I have this tendency to analyse everything whether it requires it or not. Maybe I’m crazy or maybe it’s just my personality, but I drive myself mad because of it. I wish, just once, I could not do it and see how that goes, but I can’t help myself. So I offer this: my thought process upons seeing a rainbow yesterday:

“That’s a nice rainbow.”
“I wonder if it’s just a rainbow or if there’s something more to this rainbow being right here for me to see, right now. Maybe the rainbow could be a metaphor for something.”
“Why does it have to be a metaphor for something?

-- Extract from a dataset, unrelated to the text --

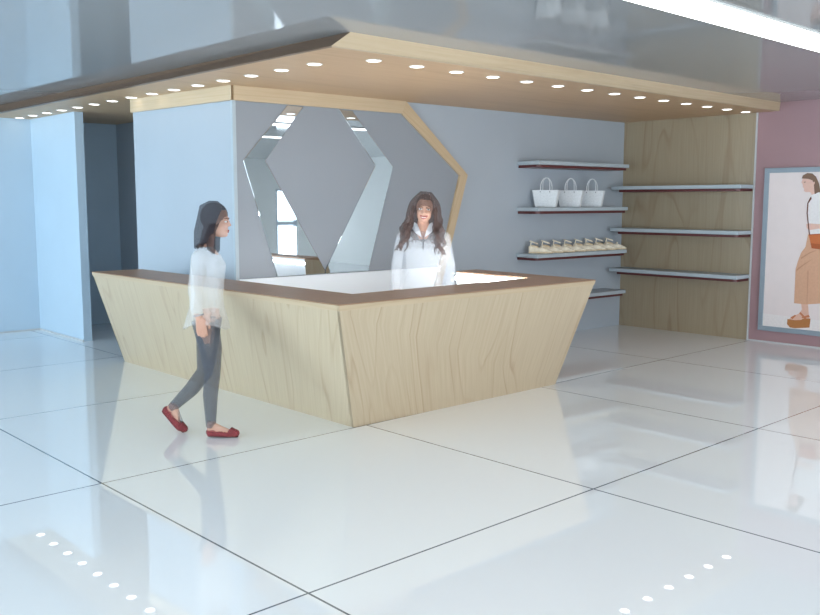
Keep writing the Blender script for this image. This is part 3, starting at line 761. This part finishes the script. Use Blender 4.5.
loft(bm, [(.84, 0, 0, .125, .185), (.93, 0, 0, .122, .182), (1.05, .002, 0, .112, .160), (1.15, .010, 0, .114, .162), (1.25, .020, 0, .122, .172), (1.32, .004, 0, .098, .180), (1.365, -.002, 0, .068, .125), (1.385, -.002, 0, .055, .075)], 40, None, lambda i, t: .008*math.sin(11*t+i))
for s in (1, -1): chain(bm, [(x, y*s, z) for x, y, z in ARM[:2]]+[(.035, .217*s, .925)], [.060, .052, .044])
jk = part('jacket', bm, .0075, V['jacket'], w2, 2)
bm = bmesh.new()
for s in (1, -1):
    prism(bm, [(.098, .012*s, 1.335), (.075, .062*s, 1.372), (.020, .080*s, 1.402), (.016, .066*s, 1.452), (.062, .048*s, 1.440), (.092, .026*s, 1.392)], [(.106, .012*s, 1.335), (.083, .066*s, 1.372), (.024, .088*s, 1.402), (.020, .074*s, 1.454), (.069, .053*s, 1.442), (.100, .028*s, 1.392)])
build('collar', bm, V['collar'], jk)
bm = bmesh.new(); chain(bm, [(.104, 0, 1.345), (.122, 0, 1.315), (.138, 0, 1.27), (.143, 0, 1.24)], [.004, .004, .004, .003], 8); build('zipper', bm, V['zip'], jk, smooth=True)
bm = bmesh.new()
for s in (1, -1): chain(bm, [(.0, .082*s, .78), (.012, .078*s, .66), (.018, .075*s, .48), (.0, .075*s, .32), (-.02, .075*s, .06)], [.094, .082, .062, .060, .052])
part('trousers', bm, .009, V['denim'], w2, 2)
for s in (1, -1):
    bm = bmesh.new(); chain(bm, [(-.030, .075*s, .044), (.06, .08*s, .044), (.145, .088*s, .034)], [.040, .040, .030]); part('shoe', bm, .007, V['dark_sole'], w2, 1)
# long wavy hair falling on the chest
bm = bmesh.new()
ell(bm, Hp(T2, (-.008, 0, .152)), (.103, .092, .101), T2.to_3x3()); ell(bm, Hp(T2, (-.045, 0, .07)), (.060, .090, .12), T2.to_3x3()); ell(bm, Hp(T2, (-.05, 0, -.06)), (.045, .095, .10), T2.to_3x3())
for s in (1, -1):
    for k in range(13):
        ph = R(46+k*10.5); rnd = random.uniform(0, 6.28); amp = .019+.008*(k % 3)
        pts = []; rr = []
        for j in range(17):
            t = j/16
            z = .240-.48*t*(1 if k < 8 else .85)
            spread = math.sin(min(1, t*4)*math.pi/2)
            a = .020+.080*spread; b = .024+.068*spread+.050*t
            wv = amp*min(1, max(0, t-.25)*2.6); dn = max(0, t-.42)
            pts.append(Hp(T2, (-.006+a*math.cos(ph)*(1-.25*t)+(.125*dn if k < 8 else -.02*t)+wv*math.cos(17*t+rnd), (b*math.sin(ph)*(1+.25*dn)+.015+wv*math.sin(17*t+rnd))*s, z)))
            rr.append(.0115+.006*math.sin(math.pi*min(1, t*1.1))-(.006*max(0, t-.8)/.2))
        chain(bm, pts, rr, 8)
part('hair', bm, .006, V['brown_hair'], w2, 1)



# ------------------------------------------------------------------ light
w = bpy.data.worlds.new('sky'); scene.world = w; w.use_nodes = True
nt = w.node_tree; nt.nodes.clear()
wo = nt.nodes.new('ShaderNodeOutputWorld'); bg = nt.nodes.new('ShaderNodeBackground')
bg.inputs[0].default_value = (.74, .89, 1.0, 1); bg.inputs[1].default_value = 2.5
nt.links.new(bg.outputs[0], wo.inputs['Surface'])

def daylight(name, loc, rot, sx, sy, rad, col):
    l = bpy.data.lights.new(name, 'AREA'); l.shape = 'RECTANGLE'; l.size = sx; l.size_y = sy; l.color = col
    l.energy = rad*math.pi*sx*sy
    o = bpy.data.objects.new(name, l); COL.objects.link(o); o.location = loc; o.rotation_euler = rot
for h in wh: daylight('daylight', (WX+.015, (h[0]+h[1])/2, (h[2]+h[3])/2), (R(90), 0, R(-90)), h[1]-h[0]-.1, h[3]-h[2]-.1, WEST*(3.2 if h is wh[-1] else 1), (.66, .86, 1.0))
for h in sh[:-1]+[(12.45, 13.1, .1, 1.01), (12.45, 13.1, 1.09, 1.95)]: daylight('daylight', ((h[0]+h[1])/2, SY+.015, (h[2]+h[3])/2), (R(90), 0, 0), h[1]-h[0]-.1, h[3]-h[2]-.1, SOUTH, (.84, .93, 1.0))

# ------------------------------------------------------------------ camera
cam = bpy.data.cameras.new('camera'); co = bpy.data.objects.new('camera', cam); COL.objects.link(co)
co.location = (0, 0, 1.62); co.rotation_euler = (R(90-6.7458), 0, R(47.0871-90))
cam.sensor_fit = 'HORIZONTAL'; cam.sensor_width = 36; cam.lens = 893.8/820*36; cam.clip_start = .05; cam.clip_end = 200
scene.camera = co
scene.view_settings.view_transform = 'Standard'; scene.view_settings.look = 'None'
scene.view_settings.gamma = 1; scene.view_settings.use_curve_mapping = False
scene.view_settings.exposure = -0.07
scene.cycles.use_denoising = True
scene.cycles.sample_clamp_indirect = 6
scene.cycles.use_adaptive_sampling = False
M['lamp'].cycles.emission_sampling = 'NONE'
scene.cycles.transparent_max_bounces = 32
scene.cycles.max_bounces = 10; scene.cycles.diffuse_bounces = 5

Why can’t it just be a rainbow?”
“Well, it could just be a rainbow. But what if I’m missing something else, something more significant, if I just sit here and look at the rainbow?”
“Or maybe you’re not missing anything and that’s all there is to it. It’s just a rainbow. Beautiful, to be enjoyed, but just as a rainbow.”
“But once I’ve seen it, looked at it, enjoyed it, I really don’t know where to go from there.”
“Why do you need to go somewhere from there?”
“Because it lasts longer than just my seeing and enjoying it, and I feel like I’m not getting as much out of the experience if it doesn’t go further.”
“So maybe it’s a metaphor then. The original rainbow in the Bible story was about hope for the future. Maybe it’s supposed to be about hope for the future?”
“Or maybe you’re just an idiot and it’s just a rainbow. Seriously, why can’t you just enjoy a freaking rainbow?”
“I really don’t know why, but I just can’t. Clearly.” (rolls eyes at himself)
“Maybe giving it more significance is a way of preserving the moment.”
“Why do you have this need to preserve the moment? Why can’t it just be a good moment, and then let it go?”
“Because it’s rare. I like the feeling I have at this moment, and I want to preserve it and enjoy it later.”
“But maybe it’s valuable and wonderful because it is only fleeting.”
“Maybe. But I can’t shake the feeling that there’s more significance to it happening right here, right now.”
“Well surely it would’ve happened regardless of whether or not you were there to see it. So maybe it has no significance.”
“Ah, but I am here to see it. The fact that I’m in this place, at this moment, suggests there must be some significance.”
“Or maybe not.”

Etc. Etc.

And in so doing, I somehow destroy the experience of seeing a rainbow.